Donald Trump, no one wants to believe that the President of the United States is racist. I don’t even want to believe that you, as an ordinary man, are racist. Unfortunately the statements that you have made over the last few days align you with neo-nazi white supremacist groups. And your comments on Tuesday where you placed blame on anti-facist anti racist groups give a new meaning to your words on Monday where you condemned all hate groups because it now appears that you consider anti-fascist groups and groups like Black Lives Matter to be hate groups also. They are not. They are standing up against hate and inequality.

Black Lives Matter is a terrible name for a group but what it means is Black Lives Matter Too and not Only Black Lives Matter.

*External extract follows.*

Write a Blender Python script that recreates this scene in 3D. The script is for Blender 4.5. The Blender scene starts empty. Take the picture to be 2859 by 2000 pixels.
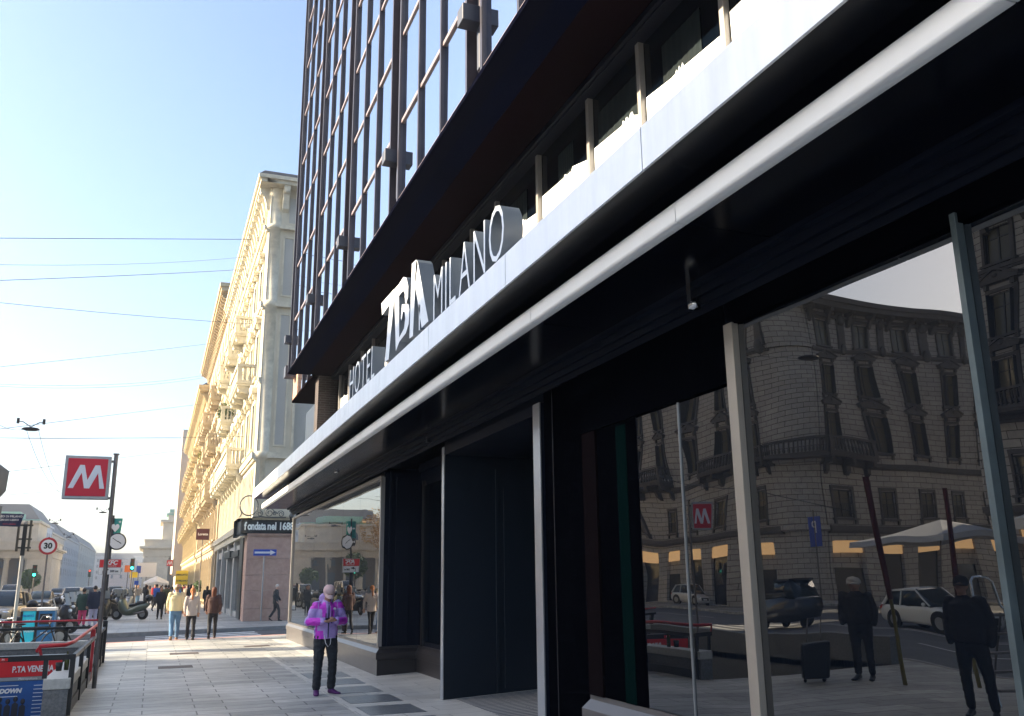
SUN_E=5.; SKY_S=.11; SKY_D=2.6; EXPO=1.8; HAZE=.0007
import bpy, bmesh, math, random
from mathutils import Vector, Matrix, noise
random.seed(7)
R=math.radians
sc=bpy.context.scene
col=sc.collection
# ------------------------------------------------------------------ camera solution (photo pixels -> world)
W0,H0,F0=2859.,2000.,2475.
def _n(v): return v/v.length
_up=_n(Vector((-120.,9900.,-F0)))
_s=Vector((426-W0/2,-(1631-H0/2),-F0)); _s=_n(_s-_up*_s.dot(_up))
_x=_s.cross(_up)
CAM=Vector((0,0,1.75))
def ray(px,py):
    d=Vector((px-W0/2,-(py-H0/2),-F0)); return Vector((_x.dot(d),_s.dot(d),_up.dot(d)))
def PX(px,py,X): d=ray(px,py); return CAM+d*(X/d.x)
def PY(px,py,Y): d=ray(px,py); return CAM+d*(Y/d.y)
def PZ(px,py,Z=0.): d=ray(px,py); return CAM+d*((Z-CAM.z)/d.z)
# ------------------------------------------------------------------ materials
MATS={}
def mat(name,c,rough=.6,metal=0.,bump=0.,bscale=20.,var=0.,vscale=3.,spec=.5,ior=1.45,emit=0.,coat=0.,c2=None,stretch=None):
    if name in MATS: return MATS[name]
    m=bpy.data.materials.new(name); m.use_nodes=True; nt=m.node_tree; N=nt.nodes; L=nt.links
    b=N['Principled BSDF']
    b.inputs['Base Color'].default_value=(*c,1); b.inputs['Roughness'].default_value=rough
    b.inputs['Metallic'].default_value=metal; b.inputs['IOR'].default_value=ior
    b.inputs['Specular IOR Level'].default_value=spec
    if coat: b.inputs['Coat Weight'].default_value=coat; b.inputs['Coat Roughness'].default_value=.08
    if emit:
        b.inputs['Emission Color'].default_value=(*c,1); b.inputs['Emission Strength'].default_value=emit
    if var or bump or c2:
        tc=N.new('ShaderNodeTexCoord'); src=tc.outputs['Object']
        if stretch:
            mp=N.new('ShaderNodeMapping'); mp.inputs['Scale'].default_value=stretch; L.new(src,mp.inputs['Vector']); src=mp.outputs['Vector']
    if var or c2:
        t=N.new('ShaderNodeTexNoise'); t.inputs['Scale'].default_value=vscale; t.inputs['Detail'].default_value=7; t.inputs['Roughness'].default_value=.62
        L.new(src,t.inputs['Vector'])
        r=N.new('ShaderNodeValToRGB'); r.color_ramp.elements[0].position=.3; r.color_ramp.elements[1].position=.7
        if c2: a,bb=c,c2
        else: a=[x*(1-var) for x in c]; bb=[min(1,x*(1+var)) for x in c]
        r.color_ramp.elements[0].color=(*a,1); r.color_ramp.elements[1].color=(*bb,1)
        L.new(t.outputs['Fac'],r.inputs['Fac']); L.new(r.outputs['Color'],b.inputs['Base Color'])
        ma=N.new('ShaderNodeMapRange'); ma.inputs['To Min'].default_value=max(0,rough-.08); ma.inputs['To Max'].default_value=min(1,rough+.1)
        L.new(t.outputs['Fac'],ma.inputs['Value']); L.new(ma.outputs['Result'],b.inputs['Roughness'])
    if bump:
        t2=N.new('ShaderNodeTexNoise'); t2.inputs['Scale'].default_value=bscale; t2.inputs['Detail'].default_value=5
        L.new(src,t2.inputs['Vector'])
        bp=N.new('ShaderNodeBump'); bp.inputs['Strength'].default_value=bump; bp.inputs['Distance'].default_value=.02
        L.new(t2.outputs['Fac'],bp.inputs['Height']); L.new(bp.outputs['Normal'],b.inputs['Normal'])
    MATS[name]=m; return m
def brickmat(name,c1,c2,cm,w,h,mortar=.01,rough=.7,plane='XY',bump=.4,var=.25,offset=.5,vscale=6.,spec=.4,streak=(1,1,1),noisebump=.15,stain=.25):
    if name in MATS: return MATS[name]
    m=bpy.data.materials.new(name); m.use_nodes=True; nt=m.node_tree; N=nt.nodes; L=nt.links; b=N['Principled BSDF']
    g=N.new('ShaderNodeNewGeometry'); sp=N.new('ShaderNodeSeparateXYZ'); cb=N.new('ShaderNodeCombineXYZ')
    L.new(g.outputs['Position'],sp.inputs[0])
    if plane=='XY': L.new(sp.outputs['X'],cb.inputs['X']); L.new(sp.outputs['Y'],cb.inputs['Y'])
    else:
        ad=N.new('ShaderNodeMath'); ad.operation='ADD'; L.new(sp.outputs['X'],ad.inputs[0]); L.new(sp.outputs['Y'],ad.inputs[1])
        L.new(ad.outputs[0],cb.inputs['X']); L.new(sp.outputs['Z'],cb.inputs['Y'])
    br=N.new('ShaderNodeTexBrick'); br.offset=offset; br.inputs['Scale'].default_value=1
    br.inputs['Color1'].default_value=(*c1,1); br.inputs['Color2'].default_value=(*c2,1); br.inputs['Mortar'].default_value=(*cm,1)
    br.inputs['Mortar Size'].default_value=mortar; br.inputs['Brick Width'].default_value=w; br.inputs['Row Height'].default_value=h
    br.inputs['Mortar Smooth'].default_value=.3
    L.new(cb.outputs[0],br.inputs['Vector'])
    mp=N.new('ShaderNodeMapping'); mp.inputs['Scale'].default_value=streak; L.new(g.outputs['Position'],mp.inputs['Vector'])
    t=N.new('ShaderNodeTexNoise'); t.inputs['Scale'].default_value=vscale; t.inputs['Detail'].default_value=8; t.inputs['Roughness'].default_value=.65
    L.new(mp.outputs[0],t.inputs['Vector'])
    t3=N.new('ShaderNodeTexNoise'); t3.inputs['Scale'].default_value=.35; t3.inputs['Detail'].default_value=4; L.new(g.outputs['Position'],t3.inputs['Vector'])
    av=N.new('ShaderNodeMath'); av.operation='ADD'; L.new(t.outputs['Fac'],av.inputs[0]); L.new(t3.outputs['Fac'],av.inputs[1])
    mr=N.new('ShaderNodeMapRange'); mr.inputs['From Min'].default_value=.7; mr.inputs['From Max'].default_value=1.3
    mr.inputs['To Min'].default_value=1-var; mr.inputs['To Max'].default_value=1+var; L.new(av.outputs[0],mr.inputs['Value'])
    st=N.new('ShaderNodeTexNoise'); st.inputs['Scale'].default_value=1.1; st.inputs['Detail'].default_value=9; st.inputs['Roughness'].default_value=.7; L.new(g.outputs['Position'],st.inputs['Vector'])
    sr=N.new('ShaderNodeMapRange'); sr.inputs['From Min'].default_value=.56; sr.inputs['From Max'].default_value=.68; sr.inputs['To Min'].default_value=1; sr.inputs['To Max'].default_value=1-stain; L.new(st.outputs['Fac'],sr.inputs['Value'])
    mm=N.new('ShaderNodeMath'); mm.operation='MULTIPLY'; L.new(mr.outputs[0],mm.inputs[0]); L.new(sr.outputs[0],mm.inputs[1]); mr=mm
    mx=N.new('ShaderNodeVectorMath'); mx.operation='SCALE'; L.new(br.outputs['Color'],mx.inputs[0]); L.new(mr.outputs[0],mx.inputs['Scale'])
    L.new(mx.outputs[0],b.inputs['Base Color'])
    b.inputs['Specular IOR Level'].default_value=spec
    r2=N.new('ShaderNodeMapRange'); r2.inputs['To Min'].default_value=max(.05,rough-.18); r2.inputs['To Max'].default_value=min(1,rough+.15); L.new(t.outputs['Fac'],r2.inputs['Value']); L.new(r2.outputs[0],b.inputs['Roughness'])
    iv=N.new('ShaderNodeMath'); iv.operation='SUBTRACT'; iv.inputs[0].default_value=1; L.new(br.outputs['Fac'],iv.inputs[1])
    sm=N.new('ShaderNodeMath'); sm.operation='MULTIPLY_ADD'; L.new(t.outputs['Fac'],sm.inputs[0]); sm.inputs[1].default_value=noisebump/max(bump,.01); L.new(iv.outputs[0],sm.inputs[2])
    bp=N.new('ShaderNodeBump'); bp.inputs['Strength'].default_value=bump; bp.inputs['Distance'].default_value=.015
    L.new(sm.outputs[0],bp.inputs['Height']); L.new(bp.outputs['Normal'],b.inputs['Normal'])
    MATS[name]=m; return m
def glassmat(name,c=(.004,.006,.01),ior=2.0,rough=.0,wav=.0,wscale=.6,metal=0.,spec=.5):
    m=mat(name,c,rough=rough,metal=metal,ior=ior,spec=spec)
    if wav and not m.get('w'):
        m['w']=1; N=m.node_tree.nodes; L=m.node_tree.links
        g=N.new('ShaderNodeNewGeometry'); t=N.new('ShaderNodeTexNoise'); t.inputs['Scale'].default_value=wscale; t.inputs['Detail'].default_value=1.5
        L.new(g.outputs['Position'],t.inputs['Vector'])
        bp=N.new('ShaderNodeBump'); bp.inputs['Strength'].default_value=1; bp.inputs['Distance'].default_value=wav
        L.new(t.outputs['Fac'],bp.inputs['Height']); L.new(bp.outputs['Normal'],N['Principled BSDF'].inputs['Normal'])
    return m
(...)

Why do they have to have such a movement? Because of incidences like Trayvon Martin, an innocent teenager killed by an over-zealous neighbourhood watch guy who, in the subsequent murder trial, was acquitted and walked free, or Alton Sterling or Philando Castile or any of the other high profile killings of innocent black men by police officers.

I don’t really want to criticise the internal workings of another country – because I will fully admit I don’t know enough about it. But you cannot label Black Lives Matter or anti-fascist groups hate groups when they are standing up to men holding torches, waving nazi flags and white supremacist flags, and shouting racist and nazi slogans. That is not being hateful. It’s standing up to hate. You must know this.

To deny this is to stand with those waving nazi flags and shouting white supremacist messages of hate.